No, this generation's teens prefers to hold their cell phones slightly to the right and down of the parental gaze as they are 1) allegedly doing homework on the computer 2) allegedly telling you about their day in the car; or 3) allegedly doing anything but what they're really doing---which is: TEXTING ALL THE TIME!
The term strikes terror in the hearts of parents who have received the cell phone bill and wondered what in the name of Jehosephat could possibly have increased their bill by hundreds or even thousands of dollars.
As one of that number, I can tell you that if you thought you had exhausted every reason to HATE your cell phone company, you just found another reason for ire.
Text messages cost telecommunication companies far less than conventional phone calls. Yet they have been delighted to find that they can rake in profits at both ends of the texting exchange, first by charging the sender for the negligible cost of sending the message, and secondly by charging the recipient for the dubious distinction of receiving the scintillating message: “Wassup?” For this both parties have their parents' cell phone bills charged anywhere from ten cents and up.
This may sound like a minor charge, but when you consider that many teens can send at least one hundred of these earth-shattering communications per hour, you have the situation of at least one shell-shocked parent who found that the monthly cell phone bill had gone up by $1,000 in a single billing period.
The solution that telecommunication companies offer to this texting frenzy(one might term it “blackmail”) is to tell parents that they can charge them a mere $15.00 per month or so for the privileging of having their teens risk repetitive stress injuries by using their thumbs to send thousands of messages per month.

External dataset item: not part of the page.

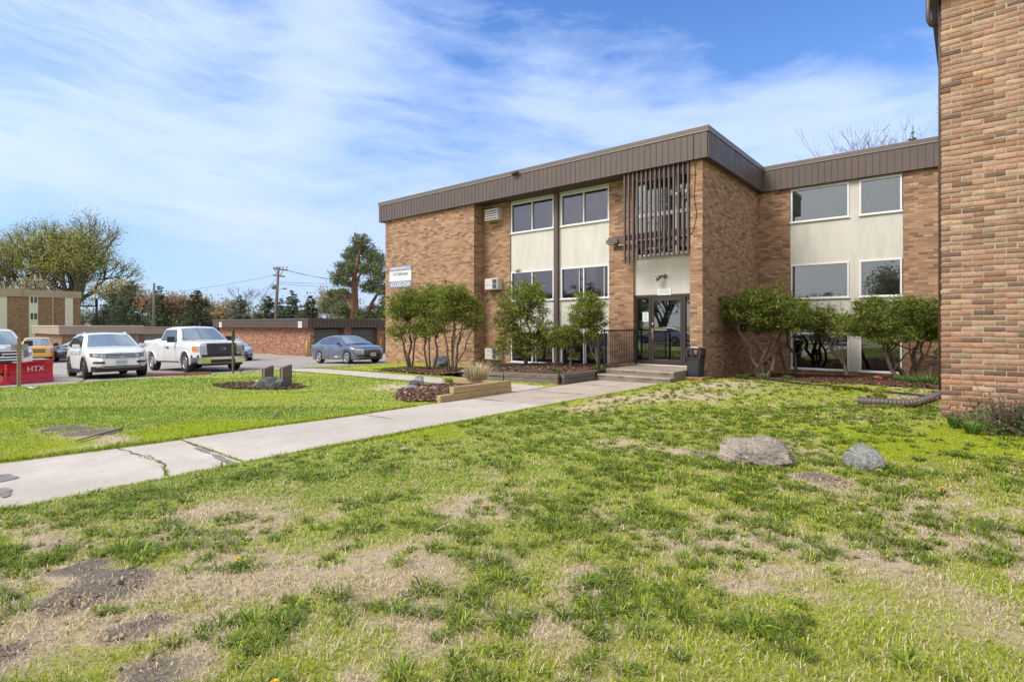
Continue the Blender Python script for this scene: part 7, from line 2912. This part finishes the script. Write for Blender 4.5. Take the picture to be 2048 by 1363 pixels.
m_bigbark = M('brown_grey_bark', (.125, .10, .08), .95, vary=.3, vscale=.8)
SPR = [(.32, .345, .075), (.40, .40, .11), (.25, .28, .055), (.44, .40, .17)]
TANL = [(.42, .33, .21), (.35, .28, .16), (.50, .41, .27), (.30, .30, .12)]
broadleaf('huge spreading tree with fresh yellow green leaves behind the distant block', 128, 132, 418, [(-.35, .8, .95), (-.12, .9, 1.05), (.05, 1.0, 1.1), (.22, .9, 1.05), (.42, .8, 1.0), (.62, .6, .9), (-.62, .55, .8)], .46, 7, 27000, .30, SPR, [.35, .3, .25, .1], 5, r0=.92, csz=.85, upw=.10, sidew=.86, bark=m_bigbark)
broadleaf('leaning old tree with fresh leaves at the left edge', 62, 128, 430, [(-.40, 1.0, 1.2), (-.15, .7, 1.0), (-.75, .7, 1.0)], .46, 7, 14000, .27, SPR, [.35, .3, .25, .1], 8, r0=.82, csz=.85, upw=.10, sidew=.85, bark=m_bigbark)
broadleaf('half bare budding tree just right of the distant block', 236, 112, 560, [(-.2, .8, 1), (.15, 1, 1), (.4, .7, .9)], .42, 6, 3200, .4, TANL + SPR[:1], [.25, .2, .2, .15, .2], 21, r0=.35, csz=.6)
broadleaf('rusty budding bushy tree behind the pickup cab', 335, 96, 588, [(-.3, .8, 1), (.05, 1, 1), (.35, .8, 1), (.6, .5, .9)], .46, 6, 4200, .34, [(.34, .20, .12), (.40, .26, .16), (.28, .20, .12)], [.4, .35, .25], 22, r0=.24, csz=.5)
broadleaf('pale budding tree between the pickup and the bare tree', 440, 110, 600, [(-.2, .8, 1), (.15, 1, 1), (.4, .7, .9)], .45, 6, 2600, .36, TANL, [.3, .25, .25, .2], 23, r0=.26, csz=.5)
broadleaf('slender bare grey tree left of the utility pole', 503, 88, 571, [(-.05, 1, 1), (.1, .7, 1), (-.16, .6, .95)], .34, 7, 0, .3, None, None, 24, r0=.17, bark=M('grey_twig_bark', (.20, .17, .15), .95), upw=.16)
broadleaf('pale budding tree left of the tall pine', 655, 98, 575, [(-.25, .8, 1), (.1, 1, 1), (.35, .8, 1)], .42, 6, 2000, .3, TANL, [.3, .25, .3, .15], 25, r0=.22, csz=.5, bark=M('pale_bark', (.26, .22, .19), .95))
broadleaf('greyish budding tree under the branches of the big tree', 30, 105, 552, [(-.25, .8, 1), (.1, 1, 1), (.3, .8, 1)], .42, 6, 2500, .36, TANL, [.3, .25, .25, .2], 26, r0=.25, csz=.6)
broadleaf('low budding tree behind the brown garage roof, left end', 395, 120, 590, [(-.3, .8, 1), (.1, 1, 1), (.4, .8, 1)], .45, 6, 2600, .4, TANL, [.2, .3, .2, .3], 27, r0=.28, csz=.6)
broadleaf('small budding tree right of the dark spruces', 690, 120, 585, [(-.3, .8, 1), (.1, 1, 1), (.4, .8, 1)], .45, 6, 2000, .4, TANL, [.3, .3, .2, .2], 28, r0=.28, csz=.6, bark=M('pale_bark_two', (.24, .2, .17), .95))
# bare trees and a yellowish spire showing above the rear wing
for px, d_, top, sd, lab in ((1772, 46, 213, 31, 'bare twiggy tree top above the rear wing roof'), (1866, 44, 205, 32, 'bare tree top beside the edge of the nearest wing')):
    broadleaf(lab, px, d_, top, [(-.15, 1, 1), (.1, .9, 1), (.3, .7, .9), (-.35, .6, .9)], .34, 7, 500, .10, TANL, [.3, .3, .2, .2], sd, group='trees behind the rear wing', r0=.16, bark=m_twig, csz=.25, upw=.12)


def conifer(lab, px, d_, top, wid, seed, cols, p, lean=0, dens=1.0, droop=-.15, leaf=.34, name='spruce_tree', group='evergreens beyond the garages', bare=.08, bark=None, zb=-1.0):
    q = np.random.RandomState(seed)
    b0 = Vector(Pz(px, 700, d_))
    b0.z = zb
    Ht = EYE + (651 - top) * d_ / FPX - zb
    Wd = wid * d_ / FPX
    segs = [(b0 + Vector((0, 0, Ht * k / 10)), b0 + Vector((0, 0, Ht * (k + 1) / 10)), .02 * Ht * (1 - k / 10.5), .02 * Ht * (1 - (k + 1) / 10.5)) for k in range(10)]
    t = thing(name, lab, 'tree', b0, 0, group)
    C, OUT = [], []
    z = Ht * bare
    while z < Ht * .985:
        f = 1 - (z / Ht)
        rad_ = Wd * 1.2 * (f ** .75) * q.uniform(.65, 1.15) + .15
        nb = int(5 + 5 * f)
        a0_ = q.uniform(0, 6.28)
        for k in range(nb):
            a = a0_ + 2 * math.pi * k / nb + q.normal(0, .2)
            if q.rand() < .22:
                continue
            L = rad_ * q.uniform(.45, 1.3)
            dr = droop * (1 + f) + q.normal(0, .08)
            tip = b0 + Vector((math.cos(a) * L, math.sin(a) * L, z + L * dr + .25 * L * (1 - f)))
            s0 = b0 + Vector((0, 0, z))
            segs.append((s0, tip, .012 * L + .015, .008))
            n = int(max(8, 40 * L * dens))
            tt = q.uniform(.15, 1.0, n) ** .7
            pts = np.array(s0[:])[None] + (np.array(tip[:]) - np.array(s0[:]))[None] * tt[:, None]
            pts += q.normal(0, 1, (n, 3)) * np.array([.12, .12, .11]) * L * .9
            C.append(pts)
            OUT.append(np.tile(np.array([math.cos(a), math.sin(a), dr]), (n, 1)))
        z += Ht * q.uniform(.026, .046)
    seg_mesh('trunk', segs, b0, bark or m_bark_d, t, 4)
    C, OUT = np.concatenate(C), np.concatenate(OUT)
    V, F, K = leaf_quads(C, leaf, .35, pick(len(C), cols, p, .7, 1.3, q), -.1, OUT * 1.4, q)
    np_mesh('crown', V - np.array(b0), F, m_leaf, K, t)
    return t


DKG = [(.08, .105, .055), (.11, .14, .068), (.145, .175, .085), (.065, .085, .047)]
BLG = [(.11, .145, .09), (.145, .18, .11), (.18, .215, .13), (.09, .115, .075)]
conifer('dark pointed spruce left of the second pole', 262, 100, 560, 46, 41, DKG, [.3, .3, .2, .2])
conifer('dark open spruce right of the half bare tree', 226, 104, 585, 44, 42, DKG, [.3, .3, .2, .2])
conifer('thin dark spruce beside the second pole', 318, 92, 568, 30, 43, DKG, [.3, .3, .2, .2], dens=.7)
conifer('broad dark olive evergreen above the pickup roof', 395, 90, 578, 40, 44, [(.06, .07, .03), (.08, .09, .035), (.05, .06, .03)], [.4, .3, .3])
conifer('grey green spruce left of the bare tree', 480, 84, 588, 32, 45, BLG, [.3, .3, .2, .2])
conifer('small dark spruce just left of the utility pole', 537, 78, 590, 28, 46, DKG, [.25, .35, .25, .15])
conifer('small spruce just right of the utility pole', 562, 84, 596, 26, 47, BLG, [.3, .3, .2, .2])
conifer('layered pale green spruce right of the utility pole', 584, 80, 580, 36, 48, [(.09, .13, .07), (.12, .16, .08), (.07, .10, .05)], [.4, .3, .3], dens=.8)
conifer('dense dark spruce between the layered spruce and the tall pine', 621, 76, 591, 32, 49, DKG, [.3, .3, .2, .2], dens=1.3)
conifer('small yellow green spire above the rear wing roof', 1826, 40, 250, 22, 50, [(.16, .18, .03), (.22, .22, .05), (.12, .14, .03)], [.4, .3, .3], group='trees behind the rear wing', leaf=.2, dens=1.4)

# the tall pine: orange limbs, rounded needle masses
pd_ = 70
pb = Vector(Pz(712, 700, pd_))
pb.z = -1.0
pt = thing('pine_tree', 'tall irregular pine with orange limbs beside the building corner', 'tree', pb, 0)
kq = pd_ / FPX
segs = []
def limb(pts, r0_, r1_):
    n = len(pts) - 1
    for i in range(n):
        a, c_ = Vector(Pz(*pts[i][:2], pts[i][2] if len(pts[i]) > 2 else pd_)), Vector(Pz(*pts[i + 1][:2], pts[i + 1][2] if len(pts[i + 1]) > 2 else pd_))
        segs.append((a, c_, r0_ + (r1_ - r0_) * i / n, r0_ + (r1_ - r0_) * (i + 1) / n))
limb([(706, 690), (707, 620), (708, 560), (716, 520), (722, 490), (724, 470)], .42, .08)
limb([(712, 690), (714, 620), (712, 570), (702, 540), (697, 520)], .30, .08)
limb([(724, 690), (730, 640), (744, 605), (760, 580), (772, 572)], .34, .10)
limb([(712, 560), (735, 530), (755, 515)], .16, .05)
limb([(708, 580), (690, 560), (678, 556)], .14, .04)
limb([(706, 610), (685, 590), (668, 590)], .12, .04)
limb([(714, 620), (700, 600), (698, 585)], .10, .04)
limb([(740, 612), (760, 615), (770, 620)], .12, .05)
seg_mesh('trunk', segs, pb, m_bark_o, pt, 7)
LB = [(722, 482, 18, 16), (712, 500, 20, 14), (736, 505, 22, 18), (702, 515, 18, 14), (752, 520, 22, 20), (690, 538, 20, 18), (716, 535, 20, 16), (740, 540, 24, 16), (765, 545, 20, 20), (678, 556, 20, 16), (700, 562, 22, 16), (668, 592, 18, 16), (688, 590, 22, 16), (655, 612, 16, 16), (680, 618, 18, 16), (755, 568, 22, 18), (770, 590, 16, 24), (700, 628, 18, 14), (725, 632, 16, 16), (750, 625, 18, 18), (770, 625, 14, 20), (735, 575, 16, 12)]
q = np.random.RandomState(77)
C = []
for px, py, rx, rz_ in LB:
    c0 = np.array(Pz(px, py, pd_ + q.normal(0, 1.6)))
    n = int(17 + rx * rz_ * .11)
    d3 = q.normal(0, 1, (n, 3))
    d3 /= np.linalg.norm(d3, axis=1)[:, None]
    cl3 = c0 + d3 * np.array([rx, rx, rz_]) * kq * q.uniform(.45, 1.0, (n, 1))
    C.append(np.repeat(cl3, 24, 0) + q.normal(0, .25, (n * 24, 3)) * np.array([1, 1, .6]))
C = np.concatenate(C)
V, F, K = leaf_quads(C, .34, .28, pick(len(C), [(.11, .145, .06), (.15, .19, .08), (.20, .23, .10), (.23, .23, .105)], [.35, .35, .2, .1], .7, 1.3, q), .4, None, q)
np_mesh('crown', V - np.array(pb), F, m_leaf, K, pt)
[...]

In my case, the $150 of extra charges is being worked off by yard work and a decreased monthly allowance until every charge is paid off. Future texting is the financial burden of the teen sending said texts, but that doesn't change my outrage that telecommunication companies have found yet way to exploit a future generation of consumers and their patsy parents. In retaliation, I have to tell them that if they think of texting as “training wheels” for future consumers to use even more expensive options like ring tones, email, and video, they are just keeping this bill-payer from trying any service they offer and imagining them in the deepest circles of Dante's Inferno, just above Sowers of Discord, Falsifiers, and HMO's.